Eramuslim – Semangat toleransi beragama yang diajarkan Islam bukanlah toleransi yang pasif, tetapi toleransi yang aktif dan konstruktif, yakni toleransi yang dibingkai oleh kewajiban moral untuk menegakkan kebajikan dan berlaku adil tanpa diskriminasi agama.
الْحَقُّ مِنْ رَبِّكَ ۖ فَلَا تَكُونَنَّ مِنَ الْمُمْتَرِينَ وَلِكُلٍّ وِجْهَةٌ هُوَ مُوَلِّيهَا ۖ فَاسْتَبِقُوا الْخَيْرَاتِ
‘‘Kebenaran itu datang dari Tuhanmu. Karena itu, janganlah kamu masuk golongan yang ragu-ragu. Dan bagi tiap-tiap umat ada jurusan (orientasi hidup) yang ditujunya, maka berlomba-lombalah kamu menegakkan kebajikan.” (QS Al-Baqarah: 147-148).

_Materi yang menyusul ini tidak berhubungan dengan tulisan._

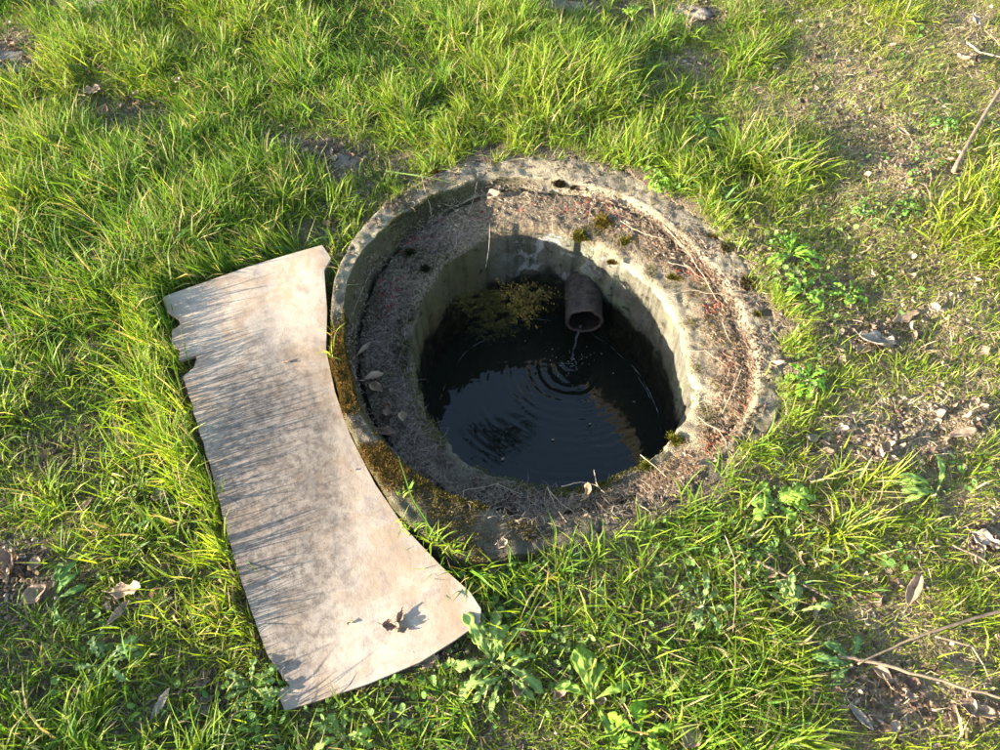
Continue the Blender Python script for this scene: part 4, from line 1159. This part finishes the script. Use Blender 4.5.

Perbedaan keyakinan agama tidak otomatis menjadi halangan untuk bisa hidup secara rukun, damai, dan bersahabat. Bagi umat Islam, yang menimbulkan batas pemisah dalam pergaulan hidup bermasyarakat, bernegara dan antarnegara, bukanlah karena faktor perbedaan keyakinan agama atau perbedaan kebangsaan, tetapi sikap permusuhan terhadap agama dan umat Islam.
Segi lain yang perlu digarisbawahi bahwa umat Islam tidak dibenarkan memaksakan agama dan keyakinannya kepada orang lain. Agama bergantung pada iman dan kemauan, karena itu segala bentuk pemaksaan bertentangan dengan ajaran Islam, berdasarkan firman Allah: لَا إِكْرَاهَ فِي الدِّينِ ‘‘la ikraha fiddin,” tidak ada paksaan dalam agama. (QS Al-Baqarah: 256).
Rasulullah SAW memberi contoh nyata toleransi Islam terhadap umat beragama lain. Piagam Madinah (Kitabun Nabi) yang dibuat oleh Muhammad Rasulullah SAW selaku kepala negara Islam pada tahun 1 Hijriyah/622 Masehi merupakan produk paling gemilang dalam sejarah yang merefleksikan semangat toleransi Islam.